Material aus einer deutschen Uni
Charakterisierung eines Erdteils; hier Europas; Geographika 2, 5, 26 ]
Jetzt wollen wir auch die ['unser Meer', d. h. das Mittelmeer] umgebenden Länder beschreiben, indem wir dort anfangen, von wo ausgehend wir auch das Meer beschrieben. Fährt man durch die Meerange bei den Säulen Herakles nach Osten, so liegt Libyen [Nordafrika] zur Linken bis hin zum Nil; die Gegenküste Europas zur Linken reicht bis zum Tanais [Don]. Beide enden, wo Asien beginnt.

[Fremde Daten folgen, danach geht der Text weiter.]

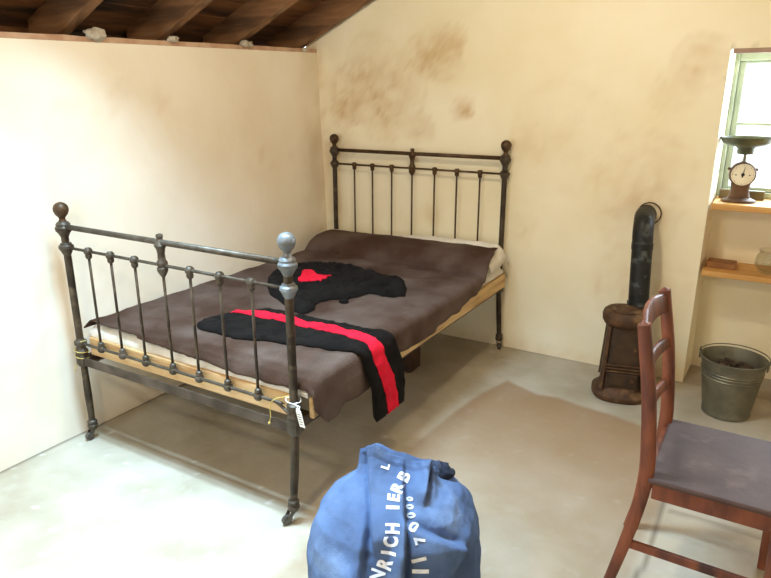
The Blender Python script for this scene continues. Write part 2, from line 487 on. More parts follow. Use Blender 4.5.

Wir beginnen mit Europa, weil es vielgestaltig und der für die kulturelle Vervollkommnung der Menschen und Bürger förderlichste Erdteil ist und den anderen Erdteilen das meiste seiner eigentümlichen Vorzüge mitgeteilt hat. Auch ist Europa fast ganz bewohnbar, sieht man von einem Landstrich ab, der wegen Kälte unbewohnbar ist und das Gebiet der Hamaxoiker oder Wagenbewohner in der Gegend um den Tanais [Don], die Maeotis [Asowsches Meer] und den Borysthenes [Dnjepr] begrenzt. Das bewohnbare Land ist, wo es kalt und gebirgig ist, zwar von Natur aus nur in kümmerlicher Weise besiedelbar. Aber auch die ursprünglich schlecht bewohnbaren und von räuberischem Volk bewohnten Landstriche werden kulturell annehmbar, wenn sich fleißige Bewohner dort ansiedeln. So war es bei den Hellenen. Obschon in einem Lande der Gebirge und Felsen wohnend, lebten sie dennoch in Wohlfahrt wegen ihres Interesses für politische Organisation, Wissenschaft, Kunst und sonstige nützliche Fertigkeiten der Lebensgestaltung. So war es auch bei den Römern. Nachdem sie viele Völker unterworfen hatten, die in von Natur aus rauhen, hafenlosen, kalten oder sonst schwerbewohnbaren Ländern lebten und entsprechend unkultiviert waren, brachten sie diejenigen, die bisher voneinander isoliert waren, miteinander in Verkehr und lehrten auch die wilderen Völkerschaften Kultur. Soweit Europa aber eher flach und warm ist, hat es die Natur für solche Verbesserungen der Lebensbedingungen auf seiner Seite. Da nun in den begünstigten Landstrichen alles friedlich ist, in den unfruchtbaren dagegen eher Kriegertum und Wehrhaftigkeit vorherrschen, haben beide Menschenarten voneinander ihren Nutzen; die einen leisten ihren Beitrag durch Waffendienst, die anderen durch Landwirtschaft, Künste und Sittenbildung. Wenn sie sich nicht gegenseitig unterstützen, hat das andererseits für beide Seiten Nachteil; denn dann ist die Gewalt Bewaffneter im Vorteil, weil sie nicht durch eine [friedliche] Mehrheit bestimmt wird . Aber insoweit steht es in Europa günstig; denn überall ist dieser Weltteil von Ebenen ebenso wie von Gebirgen durchzogen, so daß fast überall Landbauern und Stadtbürger dicht neben kriegerischen Menschen leben; die erste Art aber bildet überall die Mehrzahl. sodaß sie auch tatsächlich bestimmend bleibt.
So haben es die herrschenden Völker [dieses Erdteisl], früher die Griechen, später die Makedonenen und die Römer gehalten. Daher genügt sich Europa selbst, sowohl im Frieden als auch im Krieg; denn es hat sowohl streitbare Mannschaft als auch Landbewohner und Stadtbürger in Fülle zur Verfügung. Es ist ferner auch dadurch besonders begünstigt, daß es alle lebenswichtigen Früchte in bester Qualität und ebenso alle nützlichen metallischen Rohstoffe selbst hervorbringt. Nur Wohlgerüche und konstbare Steine werden von auswärts importiert, Dinge, von deren reichlichem oder spärlichem Vorhandensein das Leben nicht abhängt. Im Überfluß vorhanden sind auch alle Arten von Haustieren. Wildtiere gibt es dagagen seltener. So beschaffen ist dieser Erdteil also, allgemein nach seiner Natur charakterisiert.